Recorded data ::
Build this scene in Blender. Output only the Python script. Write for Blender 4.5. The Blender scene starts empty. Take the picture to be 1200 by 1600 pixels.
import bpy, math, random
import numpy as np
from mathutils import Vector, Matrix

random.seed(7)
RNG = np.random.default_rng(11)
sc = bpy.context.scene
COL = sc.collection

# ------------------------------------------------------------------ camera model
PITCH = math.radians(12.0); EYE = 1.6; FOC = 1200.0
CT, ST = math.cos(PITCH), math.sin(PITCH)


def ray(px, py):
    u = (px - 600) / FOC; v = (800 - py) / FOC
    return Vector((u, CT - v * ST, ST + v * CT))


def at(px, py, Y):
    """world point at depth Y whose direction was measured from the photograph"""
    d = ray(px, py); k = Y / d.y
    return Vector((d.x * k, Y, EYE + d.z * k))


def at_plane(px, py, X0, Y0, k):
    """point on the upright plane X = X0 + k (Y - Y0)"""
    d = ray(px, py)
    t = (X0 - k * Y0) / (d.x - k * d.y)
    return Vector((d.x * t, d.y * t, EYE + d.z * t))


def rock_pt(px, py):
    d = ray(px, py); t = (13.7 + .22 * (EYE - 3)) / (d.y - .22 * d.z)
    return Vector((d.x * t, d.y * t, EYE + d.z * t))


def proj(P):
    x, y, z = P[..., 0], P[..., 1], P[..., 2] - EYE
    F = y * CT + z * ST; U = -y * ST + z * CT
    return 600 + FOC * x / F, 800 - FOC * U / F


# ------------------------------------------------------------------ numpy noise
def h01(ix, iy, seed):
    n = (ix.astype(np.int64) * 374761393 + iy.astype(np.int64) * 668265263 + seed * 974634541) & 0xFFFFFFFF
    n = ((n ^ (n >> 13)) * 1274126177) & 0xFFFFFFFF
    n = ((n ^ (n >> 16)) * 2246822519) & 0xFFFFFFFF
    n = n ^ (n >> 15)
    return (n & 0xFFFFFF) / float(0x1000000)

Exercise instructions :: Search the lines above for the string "scene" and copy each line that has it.

In response ::
Build this scene in Blender. Output only the Python script. Write for Blender 4.5. The Blender scene starts empty. Take the picture to be 1200 by 1600 pixels.
sc = bpy.context.scene